El caso es que aprovechando el vacío que dejaba la retirada norteamericana, Rusia se ha vuelto a hacer presente en Oriente Medio con tres objetivos por lo menos: recuperar el estatuto de gran potencia, recuperando influencia regional y asegurándose de que no se hacen acuerdos políticos sin su intervención; procurar controlar el terrorismo de raíz islamista que le entra desde Oriente Medio por Chechenia e Ingushetia, aprovechando que casi el 20% de su población es de religión musulmana; y sortear las crecientes sanciones que la comunidad internacional le ha impuesto por su comportamiento en Ucrania y Crimea, asegurando ventas en la región y garantizándose las inversiones que necesita su obsoleta industria energética.

Así, Rusia ha superado con Ankara las dos crisis del derribo de un avión (2015) y del asesinato de su embajador (diciembre de 2016) cooperando en Siria (están de acuerdo en mantener la integridad del país aunque tengan opiniones diferentes sobre Assad y los kurdos) y trabajando juntos en la central nuclear de Akkuyu y en el gasoducto Turkish Stream. Con Irán, Moscú colabora en la lucha contra el terrorismo y el tráfico de drogas, le ha vendido mil millones de dólares en misiles S-300 tierra-aire y obtiene permisos de sobrevuelo para sus operaciones contra el Estado Islámico en Siria. A cambio se opone a la pretensión de Trump de abrogar el acuerdo nuclear y a aumentar las sanciones contra Teherán. Gracias a ello, según Lavrov, las relaciones entre Rusia e Irán «están a un nivel sin precedentes». Con Siria, Putin apoya a Assad y a cambio consigue la base naval de Tartus, la única que tiene en el Mediterráneo, y el uso de una base aérea en Latakia. En los países del Golfo, Rusia ha firmado contratos económicos importantes como uno con Abu Dhabi para desarrollar conjuntamente un caza de quinta generación basado en el MIG 29, o el firmado con Qatar para que este país invierta 5.000 millones de dólares en la petrolera Rosneft. En Egipto tiene negocios de armas y de energía y en Libia apoya al general Hifter que ambiciona adueñarse del poder aprovechando el caos y la guerra civil que han sucedido a la desaparición de Gaddafi. También con Israel la relación ha mejorado pues a fin de cuentas Tel Aviv prefiere que en Siria haya rusos y no iraníes o miembros de la milicia libanesa Hizbollah. Y todo ello con la vista puesta en las oportunidades que ofrece el hallazgo de grandes campos de gas en los fondos marinos entre las costas de Chipre, Líbano/Siria, Israel, Gaza y Egipto. Algo que también interesa a Turquía.

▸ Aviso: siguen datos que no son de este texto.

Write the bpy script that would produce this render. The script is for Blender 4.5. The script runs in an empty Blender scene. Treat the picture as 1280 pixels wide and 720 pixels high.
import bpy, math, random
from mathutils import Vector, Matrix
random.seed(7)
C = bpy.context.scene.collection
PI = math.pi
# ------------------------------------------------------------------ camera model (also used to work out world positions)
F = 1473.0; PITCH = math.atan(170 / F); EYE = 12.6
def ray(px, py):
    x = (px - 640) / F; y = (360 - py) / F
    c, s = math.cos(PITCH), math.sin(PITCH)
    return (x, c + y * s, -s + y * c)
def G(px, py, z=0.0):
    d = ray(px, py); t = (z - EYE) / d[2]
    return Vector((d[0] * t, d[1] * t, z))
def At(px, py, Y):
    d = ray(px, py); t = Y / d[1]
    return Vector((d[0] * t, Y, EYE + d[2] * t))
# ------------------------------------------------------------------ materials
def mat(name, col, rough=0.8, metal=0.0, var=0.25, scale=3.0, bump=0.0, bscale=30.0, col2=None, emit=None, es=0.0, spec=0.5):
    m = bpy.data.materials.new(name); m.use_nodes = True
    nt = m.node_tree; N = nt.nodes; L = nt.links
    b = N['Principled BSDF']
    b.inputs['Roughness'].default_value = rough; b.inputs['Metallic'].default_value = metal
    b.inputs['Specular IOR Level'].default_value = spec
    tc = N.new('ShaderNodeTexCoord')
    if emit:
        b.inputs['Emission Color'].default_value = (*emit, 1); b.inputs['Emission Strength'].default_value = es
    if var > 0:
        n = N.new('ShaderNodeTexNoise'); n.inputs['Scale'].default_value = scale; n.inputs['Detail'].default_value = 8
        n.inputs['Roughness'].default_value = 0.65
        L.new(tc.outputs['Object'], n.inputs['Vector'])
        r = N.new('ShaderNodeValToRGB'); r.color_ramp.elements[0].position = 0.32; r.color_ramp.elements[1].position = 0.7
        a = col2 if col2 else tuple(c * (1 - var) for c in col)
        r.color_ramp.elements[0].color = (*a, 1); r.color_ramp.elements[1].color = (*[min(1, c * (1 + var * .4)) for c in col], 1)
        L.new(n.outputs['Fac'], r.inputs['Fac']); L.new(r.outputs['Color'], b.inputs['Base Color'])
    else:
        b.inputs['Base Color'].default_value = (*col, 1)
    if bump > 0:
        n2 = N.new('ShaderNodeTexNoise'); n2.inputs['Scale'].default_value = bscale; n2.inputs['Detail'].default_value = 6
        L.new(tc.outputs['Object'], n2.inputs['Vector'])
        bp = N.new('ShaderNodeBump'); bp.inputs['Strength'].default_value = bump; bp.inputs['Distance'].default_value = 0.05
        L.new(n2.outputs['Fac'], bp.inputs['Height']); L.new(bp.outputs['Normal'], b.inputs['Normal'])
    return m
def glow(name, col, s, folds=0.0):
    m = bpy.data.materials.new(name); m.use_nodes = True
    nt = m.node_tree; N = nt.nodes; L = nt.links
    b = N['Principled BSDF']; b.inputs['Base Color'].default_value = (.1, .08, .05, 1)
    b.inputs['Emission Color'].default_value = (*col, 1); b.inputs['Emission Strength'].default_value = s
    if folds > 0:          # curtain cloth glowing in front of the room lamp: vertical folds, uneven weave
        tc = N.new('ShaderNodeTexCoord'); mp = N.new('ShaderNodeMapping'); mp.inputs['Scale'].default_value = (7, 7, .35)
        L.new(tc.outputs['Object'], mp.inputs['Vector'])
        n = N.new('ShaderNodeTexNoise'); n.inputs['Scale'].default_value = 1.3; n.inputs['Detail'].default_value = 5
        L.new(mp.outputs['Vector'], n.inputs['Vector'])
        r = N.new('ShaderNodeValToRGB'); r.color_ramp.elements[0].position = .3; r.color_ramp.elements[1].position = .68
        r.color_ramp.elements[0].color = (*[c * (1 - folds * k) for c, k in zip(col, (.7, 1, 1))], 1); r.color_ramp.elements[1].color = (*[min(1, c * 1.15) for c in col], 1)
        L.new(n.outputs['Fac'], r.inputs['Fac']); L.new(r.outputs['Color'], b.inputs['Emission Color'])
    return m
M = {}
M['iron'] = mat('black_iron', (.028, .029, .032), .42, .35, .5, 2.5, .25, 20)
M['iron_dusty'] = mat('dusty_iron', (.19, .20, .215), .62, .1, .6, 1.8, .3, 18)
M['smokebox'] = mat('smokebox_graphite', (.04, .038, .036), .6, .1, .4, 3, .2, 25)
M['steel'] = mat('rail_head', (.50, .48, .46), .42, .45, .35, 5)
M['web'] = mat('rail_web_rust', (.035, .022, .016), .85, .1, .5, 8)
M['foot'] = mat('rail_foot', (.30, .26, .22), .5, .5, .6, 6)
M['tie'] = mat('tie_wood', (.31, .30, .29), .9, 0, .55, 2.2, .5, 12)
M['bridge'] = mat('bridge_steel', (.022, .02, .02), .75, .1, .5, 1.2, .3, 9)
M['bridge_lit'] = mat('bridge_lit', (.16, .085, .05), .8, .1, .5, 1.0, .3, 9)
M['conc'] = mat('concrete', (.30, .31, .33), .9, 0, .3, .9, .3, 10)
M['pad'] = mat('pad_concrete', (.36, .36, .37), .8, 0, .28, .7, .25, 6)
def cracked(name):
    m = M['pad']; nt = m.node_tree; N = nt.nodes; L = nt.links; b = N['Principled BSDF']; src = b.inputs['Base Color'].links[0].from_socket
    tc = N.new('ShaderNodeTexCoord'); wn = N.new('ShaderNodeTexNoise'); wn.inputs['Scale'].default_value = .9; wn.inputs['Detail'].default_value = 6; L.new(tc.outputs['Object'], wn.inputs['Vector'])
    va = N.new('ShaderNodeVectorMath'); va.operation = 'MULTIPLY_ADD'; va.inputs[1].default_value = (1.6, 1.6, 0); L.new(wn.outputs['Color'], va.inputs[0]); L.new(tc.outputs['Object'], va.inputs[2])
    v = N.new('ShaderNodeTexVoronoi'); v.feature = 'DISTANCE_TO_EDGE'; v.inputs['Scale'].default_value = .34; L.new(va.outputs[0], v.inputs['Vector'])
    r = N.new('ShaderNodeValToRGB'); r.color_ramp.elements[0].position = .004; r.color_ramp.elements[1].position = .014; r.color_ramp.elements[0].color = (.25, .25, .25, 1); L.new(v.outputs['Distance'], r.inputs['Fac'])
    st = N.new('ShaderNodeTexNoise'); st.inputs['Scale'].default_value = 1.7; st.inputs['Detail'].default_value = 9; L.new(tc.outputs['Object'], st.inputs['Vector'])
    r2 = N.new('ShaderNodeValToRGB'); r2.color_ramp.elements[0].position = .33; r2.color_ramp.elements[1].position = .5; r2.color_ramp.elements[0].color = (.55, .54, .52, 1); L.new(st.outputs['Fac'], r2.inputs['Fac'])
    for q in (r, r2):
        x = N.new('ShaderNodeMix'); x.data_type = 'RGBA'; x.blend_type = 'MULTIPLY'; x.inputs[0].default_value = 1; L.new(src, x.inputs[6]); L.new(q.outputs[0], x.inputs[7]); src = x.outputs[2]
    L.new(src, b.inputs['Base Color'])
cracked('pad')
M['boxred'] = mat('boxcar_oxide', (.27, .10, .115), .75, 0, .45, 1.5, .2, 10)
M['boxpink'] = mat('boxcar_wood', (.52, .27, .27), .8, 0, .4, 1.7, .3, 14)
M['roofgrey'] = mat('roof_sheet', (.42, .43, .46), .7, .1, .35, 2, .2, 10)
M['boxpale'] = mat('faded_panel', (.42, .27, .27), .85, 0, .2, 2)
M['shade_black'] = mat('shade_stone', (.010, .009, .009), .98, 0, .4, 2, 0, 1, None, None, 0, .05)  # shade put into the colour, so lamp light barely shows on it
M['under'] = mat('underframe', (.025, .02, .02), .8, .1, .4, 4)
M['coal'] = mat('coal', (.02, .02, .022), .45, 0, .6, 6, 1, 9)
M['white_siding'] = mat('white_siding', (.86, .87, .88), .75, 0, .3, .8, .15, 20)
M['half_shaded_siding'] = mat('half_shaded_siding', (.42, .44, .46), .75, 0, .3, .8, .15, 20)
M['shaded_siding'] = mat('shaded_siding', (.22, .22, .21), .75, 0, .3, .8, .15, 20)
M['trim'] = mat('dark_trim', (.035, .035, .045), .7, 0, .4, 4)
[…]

Rusia tiene muchos problemas económicos y políticos pero eso no arredra a Putin, que tiene una política exterior ambiciosa y juega a gran potencia a pesar de tener un PIB similar al de España. Pelea por encima de su peso y hay que reconocer que juega sus bazas con mucha habilidad. Con todas las enormes diferencias que nos separan y sin compartir su política, me da envidia. Porque Rusia tiene una política exterior.